Re-evaluation of the cosmic-ray ionization rate in diffuse clouds

TL;DR

This study revises the cosmic-ray ionization rate in diffuse clouds using 3D dust extinction maps, revealing a significantly lower rate than previous estimates, which impacts our understanding of cosmic-ray interactions in space.

Contribution

It introduces a new method combining 3D dust extinction maps with chemical modeling to more accurately determine the cosmic-ray ionization rate in diffuse clouds.

Findings

Revised ionization rate is about 6×10⁻¹⁷ s⁻¹, lower than previous estimates.

Density estimates from extinction maps are an order of magnitude lower than earlier assessments.

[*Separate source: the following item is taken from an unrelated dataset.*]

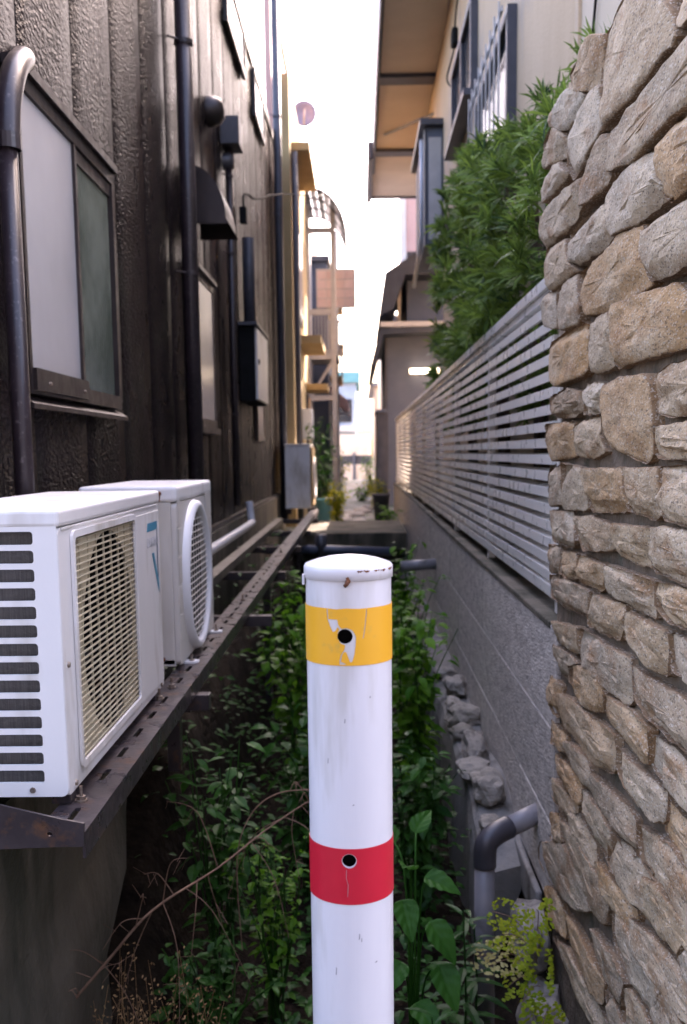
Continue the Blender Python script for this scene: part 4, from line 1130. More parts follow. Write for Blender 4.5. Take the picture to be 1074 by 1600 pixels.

The new ionization rate has significant implications for cosmic-ray physics and interstellar chemistry.

Abstract

All current estimates of the cosmic-ray (CR) ionization rate rely on assessments of the gas density along the probed sight lines. Until now, these have been based on observations of different tracers, with C$_2$ being the most widely used in diffuse molecular clouds for this purpose. However, three-dimensional dust extinction maps have recently reached sufficient accuracy as to give an independent measurement of the gas density on parsec scales. In addition, they allow us to identify the gas clumps along each sight line, thus localizing the regions where CR ionization is probed. We re-evaluate H$_3^+$ observations, which are often considered as the most reliable method to measure the H$_2$ ionization rate $\zeta_{\rm H_2}$ in diffuse clouds. The peak density values derived from the extinction maps for 12 analyzed sight lines turn out to be, on average, an order of magnitude lower than the previous estimates, and agree with the values obtained from revised analysis of C$_2$ data. We use the extinction maps in combination with the 3D-PDR code to self-consistently compute the H$_3^+$ and H$_2$ abundances in the identified clumps for different values of $\zeta_{\rm H_2}$. For each sight line, we obtain the optimum value by comparing the simulation results with observations. We show that $\zeta_{\rm H_2}$ is systematically reduced with respect to the earlier estimates by a factor of $\approx 9$ on average, to $\approx6\times10^{-17}$ s$^{-1}$, primarily as a result of the density reduction. We emphasize that these results have profound consequences for all available measurements of the ionization rate.